Uitgaande van de inkomens van partijen zoals die blijken uit de jaaropgaves van 2018, zou de vrouw meer verdienen dan de man als zij meer zou gaan werken. Ook bij een kleine uitbreiding van slechts zeven uur per week komt de vrouw boven het inkomensniveau van de man uit.
Lasten
4.8.
De rechtbank gaat voor de lasten voor beide partijen uit van dezelfde huur, namelijk € 586,- per maand. De vrouw stelt dat zij voor haar nieuwe woning een hogere huur heeft, maar heeft hiervoor geen bewijs overgelegd. Ten aanzien van de overige lasten zijn er geen verschillen tussen partijen.
Conclusie
4.9.
De rechtbank stelt op basis van het voorgaande vast dat beide partijen een gelijke verdiencapaciteit hebben. Er is daarom geen aanleiding om partneralimentatie aan de vrouw toe te kennen.

5.Beslissing

De rechtbank:
5.1.
spreekt de echtscheiding uit tussen partijen gehuwd op [trouwdatum] 1999 te [woonplaats] ;
5.2.
bepaalt dat de man huurder zal zijn van de woning aan het adres [adres] ( [postcode] ) te [woonplaats] met ingang van de dag waarop de beschikking tot echtscheiding is ingeschreven in de registers van de burgerlijke stand;
5.3.
verklaart deze beschikking tot zover uitvoerbaar bij voorraad, behoudens voor zover het de echtscheiding betreft;
5.4.
wijst het meer of anders verzochte af.
Deze beschikking is gegeven door mr. M.A.A.T. Engbers, (kinder)rechter, in aanwezigheid van mr. H.E. Broersma als griffier en in het openbaar uitgesproken op 12 augustus 2019.

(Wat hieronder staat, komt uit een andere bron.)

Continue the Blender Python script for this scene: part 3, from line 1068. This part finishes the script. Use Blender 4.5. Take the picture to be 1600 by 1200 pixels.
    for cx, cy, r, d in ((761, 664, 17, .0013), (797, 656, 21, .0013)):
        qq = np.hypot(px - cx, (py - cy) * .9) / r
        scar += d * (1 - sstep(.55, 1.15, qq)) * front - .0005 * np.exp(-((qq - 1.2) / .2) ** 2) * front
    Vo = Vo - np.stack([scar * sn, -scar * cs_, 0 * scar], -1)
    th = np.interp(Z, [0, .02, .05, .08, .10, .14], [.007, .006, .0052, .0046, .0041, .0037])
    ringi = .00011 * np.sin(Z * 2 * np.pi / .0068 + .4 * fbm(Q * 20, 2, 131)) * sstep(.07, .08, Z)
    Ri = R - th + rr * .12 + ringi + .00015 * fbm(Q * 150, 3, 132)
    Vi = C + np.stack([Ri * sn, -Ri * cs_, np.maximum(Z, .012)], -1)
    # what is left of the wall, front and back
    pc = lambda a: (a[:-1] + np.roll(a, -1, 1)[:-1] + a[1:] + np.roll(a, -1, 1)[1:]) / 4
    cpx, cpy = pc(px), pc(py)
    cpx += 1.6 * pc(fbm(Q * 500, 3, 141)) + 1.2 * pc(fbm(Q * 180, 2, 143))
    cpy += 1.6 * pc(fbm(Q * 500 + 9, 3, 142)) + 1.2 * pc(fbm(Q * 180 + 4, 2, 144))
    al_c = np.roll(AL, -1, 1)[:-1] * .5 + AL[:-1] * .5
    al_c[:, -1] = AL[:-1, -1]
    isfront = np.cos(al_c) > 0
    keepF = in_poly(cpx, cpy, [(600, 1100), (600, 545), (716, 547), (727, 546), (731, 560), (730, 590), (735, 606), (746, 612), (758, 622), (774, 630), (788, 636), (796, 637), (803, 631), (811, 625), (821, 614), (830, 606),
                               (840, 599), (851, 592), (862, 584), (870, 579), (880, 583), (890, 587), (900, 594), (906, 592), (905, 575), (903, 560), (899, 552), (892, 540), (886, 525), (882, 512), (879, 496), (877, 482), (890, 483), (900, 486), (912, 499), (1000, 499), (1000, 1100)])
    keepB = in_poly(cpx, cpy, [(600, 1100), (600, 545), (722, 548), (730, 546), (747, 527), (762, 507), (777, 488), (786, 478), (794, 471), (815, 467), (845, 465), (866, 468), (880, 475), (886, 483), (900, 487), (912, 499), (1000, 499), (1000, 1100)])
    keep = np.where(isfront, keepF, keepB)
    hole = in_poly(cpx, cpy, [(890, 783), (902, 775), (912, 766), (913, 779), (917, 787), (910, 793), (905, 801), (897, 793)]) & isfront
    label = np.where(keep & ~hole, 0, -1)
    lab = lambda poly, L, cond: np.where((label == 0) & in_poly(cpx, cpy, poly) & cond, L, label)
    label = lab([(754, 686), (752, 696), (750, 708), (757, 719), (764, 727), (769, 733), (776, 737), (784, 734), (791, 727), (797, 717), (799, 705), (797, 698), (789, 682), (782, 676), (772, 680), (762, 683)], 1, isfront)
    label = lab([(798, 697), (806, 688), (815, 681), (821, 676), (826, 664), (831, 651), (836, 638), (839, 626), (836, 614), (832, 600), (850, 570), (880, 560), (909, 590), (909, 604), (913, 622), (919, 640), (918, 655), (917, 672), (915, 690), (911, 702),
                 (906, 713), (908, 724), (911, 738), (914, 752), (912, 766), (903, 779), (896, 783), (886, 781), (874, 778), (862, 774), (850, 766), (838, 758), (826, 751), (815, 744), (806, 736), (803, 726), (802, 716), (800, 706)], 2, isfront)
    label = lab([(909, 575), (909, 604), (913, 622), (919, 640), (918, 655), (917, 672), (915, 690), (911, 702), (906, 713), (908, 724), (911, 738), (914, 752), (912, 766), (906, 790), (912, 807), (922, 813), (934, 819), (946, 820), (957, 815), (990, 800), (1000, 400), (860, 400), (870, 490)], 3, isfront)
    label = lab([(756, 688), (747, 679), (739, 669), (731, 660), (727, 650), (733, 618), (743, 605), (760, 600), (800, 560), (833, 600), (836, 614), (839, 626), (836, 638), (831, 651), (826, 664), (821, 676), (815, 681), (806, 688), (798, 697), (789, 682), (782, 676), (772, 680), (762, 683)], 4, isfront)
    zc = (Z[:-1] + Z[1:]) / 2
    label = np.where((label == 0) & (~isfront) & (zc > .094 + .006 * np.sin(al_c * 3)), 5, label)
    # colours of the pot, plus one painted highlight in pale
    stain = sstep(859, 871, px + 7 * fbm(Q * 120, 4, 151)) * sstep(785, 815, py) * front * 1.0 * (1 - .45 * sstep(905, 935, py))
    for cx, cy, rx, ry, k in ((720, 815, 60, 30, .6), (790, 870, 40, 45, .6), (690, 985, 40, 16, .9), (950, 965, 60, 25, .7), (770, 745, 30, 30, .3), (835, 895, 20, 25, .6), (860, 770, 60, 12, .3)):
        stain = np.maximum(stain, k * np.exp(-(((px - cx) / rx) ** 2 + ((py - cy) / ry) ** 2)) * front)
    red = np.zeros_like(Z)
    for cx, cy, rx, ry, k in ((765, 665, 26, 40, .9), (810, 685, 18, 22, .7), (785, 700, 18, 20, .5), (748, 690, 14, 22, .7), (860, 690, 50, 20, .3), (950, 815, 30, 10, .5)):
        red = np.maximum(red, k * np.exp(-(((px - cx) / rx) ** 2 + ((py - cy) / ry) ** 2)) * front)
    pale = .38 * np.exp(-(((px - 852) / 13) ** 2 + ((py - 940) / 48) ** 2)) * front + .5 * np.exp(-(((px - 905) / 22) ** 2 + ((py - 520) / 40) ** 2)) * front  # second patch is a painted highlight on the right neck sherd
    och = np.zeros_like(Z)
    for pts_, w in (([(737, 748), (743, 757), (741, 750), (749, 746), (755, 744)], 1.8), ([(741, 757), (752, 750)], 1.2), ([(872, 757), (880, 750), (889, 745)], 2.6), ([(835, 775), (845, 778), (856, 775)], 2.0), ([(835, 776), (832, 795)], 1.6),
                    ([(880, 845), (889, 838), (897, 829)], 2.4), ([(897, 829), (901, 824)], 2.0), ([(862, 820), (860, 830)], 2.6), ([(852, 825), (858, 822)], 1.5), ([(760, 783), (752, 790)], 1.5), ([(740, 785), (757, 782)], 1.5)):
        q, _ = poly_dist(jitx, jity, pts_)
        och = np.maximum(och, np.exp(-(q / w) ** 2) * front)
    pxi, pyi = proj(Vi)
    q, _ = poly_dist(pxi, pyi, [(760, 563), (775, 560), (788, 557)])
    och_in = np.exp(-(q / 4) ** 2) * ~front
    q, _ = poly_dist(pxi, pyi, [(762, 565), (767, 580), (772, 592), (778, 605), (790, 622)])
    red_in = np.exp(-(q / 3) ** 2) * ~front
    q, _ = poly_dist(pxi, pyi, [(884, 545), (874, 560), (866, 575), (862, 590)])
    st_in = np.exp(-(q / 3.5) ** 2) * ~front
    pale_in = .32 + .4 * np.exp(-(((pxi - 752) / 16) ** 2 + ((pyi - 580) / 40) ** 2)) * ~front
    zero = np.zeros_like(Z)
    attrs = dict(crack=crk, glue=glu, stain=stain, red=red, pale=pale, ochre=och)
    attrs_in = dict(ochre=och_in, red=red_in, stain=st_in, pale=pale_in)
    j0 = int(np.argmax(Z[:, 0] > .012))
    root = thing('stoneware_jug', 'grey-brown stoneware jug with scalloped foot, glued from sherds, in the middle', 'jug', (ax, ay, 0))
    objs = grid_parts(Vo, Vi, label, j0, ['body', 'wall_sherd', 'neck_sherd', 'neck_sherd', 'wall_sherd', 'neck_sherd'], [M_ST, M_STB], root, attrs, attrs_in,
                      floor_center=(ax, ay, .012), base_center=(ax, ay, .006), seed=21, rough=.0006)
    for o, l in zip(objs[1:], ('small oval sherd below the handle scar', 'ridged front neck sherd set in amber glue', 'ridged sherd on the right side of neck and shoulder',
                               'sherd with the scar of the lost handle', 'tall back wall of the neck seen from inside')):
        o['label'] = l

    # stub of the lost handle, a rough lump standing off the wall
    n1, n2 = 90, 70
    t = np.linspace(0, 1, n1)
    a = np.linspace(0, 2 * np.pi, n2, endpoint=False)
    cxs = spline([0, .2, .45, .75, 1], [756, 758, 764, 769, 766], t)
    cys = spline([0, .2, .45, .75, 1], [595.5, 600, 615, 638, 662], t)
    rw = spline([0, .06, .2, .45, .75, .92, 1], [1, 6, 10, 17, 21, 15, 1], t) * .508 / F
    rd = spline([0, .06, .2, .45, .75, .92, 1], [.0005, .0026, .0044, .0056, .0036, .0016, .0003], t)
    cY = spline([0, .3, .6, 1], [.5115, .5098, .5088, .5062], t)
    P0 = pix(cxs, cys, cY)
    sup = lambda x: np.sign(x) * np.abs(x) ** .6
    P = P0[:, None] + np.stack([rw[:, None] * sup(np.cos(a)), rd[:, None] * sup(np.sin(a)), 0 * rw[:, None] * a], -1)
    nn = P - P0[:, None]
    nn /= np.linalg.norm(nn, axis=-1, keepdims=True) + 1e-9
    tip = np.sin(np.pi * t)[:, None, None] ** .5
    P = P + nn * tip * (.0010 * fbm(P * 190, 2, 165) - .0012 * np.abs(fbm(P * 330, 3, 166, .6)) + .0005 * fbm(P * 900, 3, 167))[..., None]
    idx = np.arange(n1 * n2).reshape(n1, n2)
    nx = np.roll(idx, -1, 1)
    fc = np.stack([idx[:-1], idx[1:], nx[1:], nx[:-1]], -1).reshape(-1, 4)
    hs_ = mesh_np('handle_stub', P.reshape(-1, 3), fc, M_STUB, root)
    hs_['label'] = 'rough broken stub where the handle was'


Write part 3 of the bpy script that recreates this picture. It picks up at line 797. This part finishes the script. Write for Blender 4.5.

Tegen deze beschikking kan - voor zover er definitief is beslist - door tussenkomst van een advocaat hoger beroep worden ingesteld bij het gerechtshof te Arnhem-Leeuwarden. De verzoekende partij en verschenen belanghebbenden dienen het hoger beroep binnen de termijn van drie maanden na de dag van de uitspraak in te stellen. Andere belanghebbenden dienen het beroep in te stellen binnen drie maanden na de betekening van deze beschikking of nadat deze hun op andere wijze bekend is geworden.